Something I left out of recent concert reviews was the topic of the audience talking during the whole performance. I'm asked to write a review of a performance by an artist, not of the people watching the performance. So that armchair sociology has to be addressed somewhere else, like this blog.

Talking comes with the territory, as most shows I've been to have had that white noise. But usually that is relegated to the area right in front of the bar. People buy drinks, talk with friends, or try to make new connections. I get that.

But when I watched Explosions in the Sky play at the Bomb Factory last summer, I couldn't help noticing how many people chatted away while the band put on an incredible show. Hope and I were seated upstairs in a spot where we could see the stage and the crowd quite well. As the band played one great tune after another, I kept hearing people talking down below. It was not a small group of people. It was a lot of people. And they weren't anywhere near a bar.

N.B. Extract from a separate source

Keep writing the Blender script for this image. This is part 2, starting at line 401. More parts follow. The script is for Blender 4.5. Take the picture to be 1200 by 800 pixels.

I started to wonder, why should you pay good money to get into a venue to talk to people constantly? You paid to see this band, right? You can talk to people for hours at any bar where there is no admission, so why the need?

I've heard this is a Dallas thing, but that's not true with every large show in town. The shows I've seen at the American Airlines Center did not have thousands of Chatty Cathys while Rush, Muse, or Alice Cooper played. Those people paid quite a bit of dough to see a show of this magnitude. It made a lot of sense to keep the talking to a minimum.

Venues that can hold almost one thousand or a little more seem to have this problem. Tickets are not cheap, like seeing your friends play for $10 in a room that can hold 200 people. But the general admission tickets are not near the three figure mark. There's a buffer of $30-$55 in the price. And for whatever reason, that's the price where people think it's OK to treat a venue like it is a small bar.

At the shows Hope and I see, we briefly talk to each other here and there about the show, but privately, talking into an ear. We're not carrying on a long conversation. We have all the time in the world to talk about the show afterwards. And not at a volume that tests the strength of our vocal cords. During the most recent show we saw together, a three-hour tribute to the music of Neil Young at the Granada Theater, I saw quite a few couples around us talking constantly. Tickets for this were $50 each. I'm talking money that could be well spent on groceries, gasoline, or records. To simply blow that money off like it's nothing does not compute with my budget-minded ways.

Maybe it's a way of expressing boredom with the performance. Maybe it's a way of showing entitlement of some kind. For whatever reason, I'm not about to fall in with the crowd thinking this is OK. Seeing bands has made an indelible mark on me, and I'm not about to let a trend of short attention spans stop me from seeing what I want to see.